Learning technologies, putting them together and troubleshooting the inevitable problems has been both a career and hobby for me. Since everyday brings something new … it never ends.

These topics include Electronics, Computers, Databases, Network Technologies, Massively Parallel Databases, Analytics, Data Engineering, Data Science, Cloud technologies, Data Warehousing, Streaming data, Virtualization, Container technology, Orchestration, Pipelines, GPUs, Quantum Computing, DevOps, GitOps, Internet of Things, Mobile, Web Services, REST, Microservices, Observability, Monitoring and more.

One point I find interesting is that I started with an interest in electronics which evolved to computers, databases and analytics into streaming technologies. Now by virtue of miniaturized sensors, Raspberry Pi’s, Arduinos, edge computing and the like I’ve come full cycle.

In my career, I moved from topic to topic. Numerous cycles with deep iterations through each cycle, prevented a broad and thin experience to insure a broad and deep experience. No doubt, by the time I would cycle back to a previous topic, there was a new set of details, and occasionally, a new disruptive technology. Some technologies I pursued over many years, some I dismissed. This was always influenced by customers and markets and potential which helped to focus on longer term trends.

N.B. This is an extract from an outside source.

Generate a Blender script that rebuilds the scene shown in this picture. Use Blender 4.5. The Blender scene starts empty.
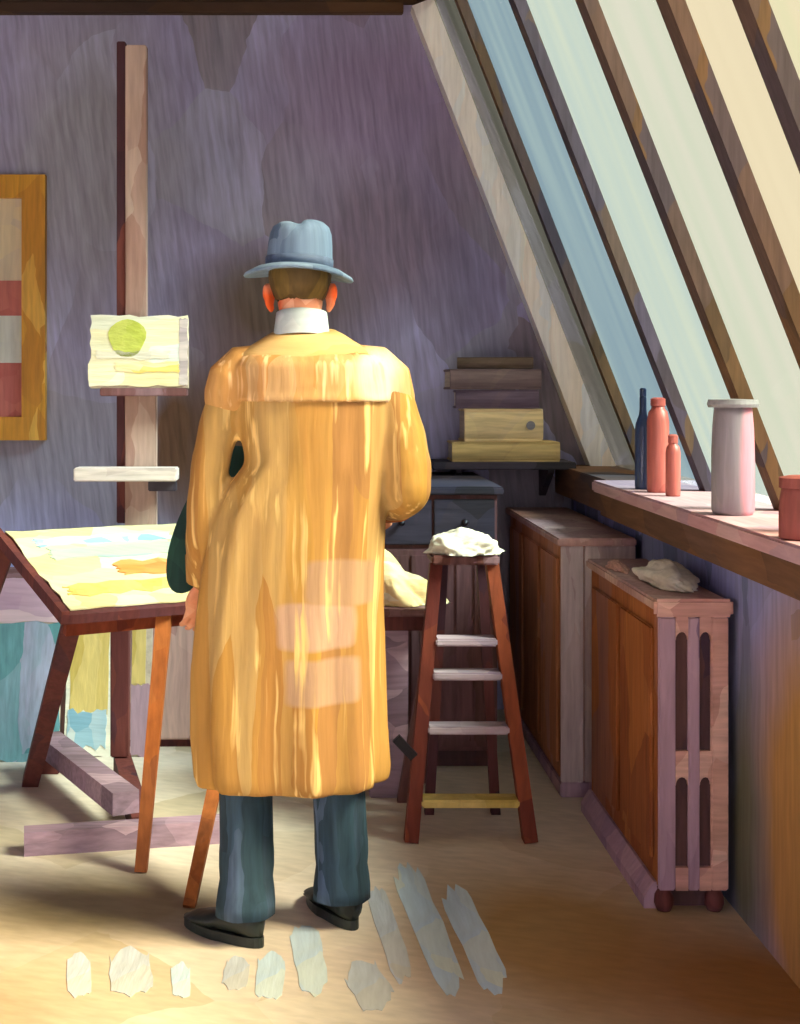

You might say that a lack of focus led me to declare myself a Software, Systems, and Solutions Architect depending on the call of the day. Taking a lot of technologies – putting them together. However, I always and continue to dive into the details for the components to make sure I see and talk about the forest AND the trees.

These are themes I’ll try and carry through in this site.

The initial subsites include:

I’ll work on showing practical methods for putting these together, mixed with education and help on solving real problems, end-to-end. In keeping with the times I’ll show this in the new world of containers, clouds, DevOps, MLOps, and GitOps.

One exciting theme is to show how you can participate in these operations by moving from micro-controllers to laptop to the cloud infrastructure. A new intermediate step I’ll address is building a low-cost intermediate step with micro-controllers that can be made more powerful than a laptop and much cheaper than the cloud.

The latest Raspberry Pis are 64 bit, dual core with 8GB. You can install 64 bit Linux, cluster nodes together, add GPUs and create relatively powerful clusters. These can run distributed software – including Kubernetes and Docker to participate in the operations flow. This and related technologies occupy the edge of a distributed, communications-enabled world.

With a new love and respect for Kubernetes, I will explore many of these technologies by making it easy to move from local to edge to cloud. Showing you how you can explore cloud level technologies without cloud level prices.

I also love and respect both the integration and automation aspects of pipelines for both infrastructure and systems. Make a change and carry it through development, test, staging, and deployment.

Initially there are some non-kubernetes efforts, but I will try and move everything into the realm of containers and orchestration. These tools help grease that flow from local to edge to cloud, makes it easy to mix on-premises with cloud and easier to move from one cloud to another. As in the real-world, I’ll come back to older topics with newer twists to keep things moving forward. Also, initially there will be manual, step by step exercises that later will be fully automated. This is a learning experience for me and hopefully you as well.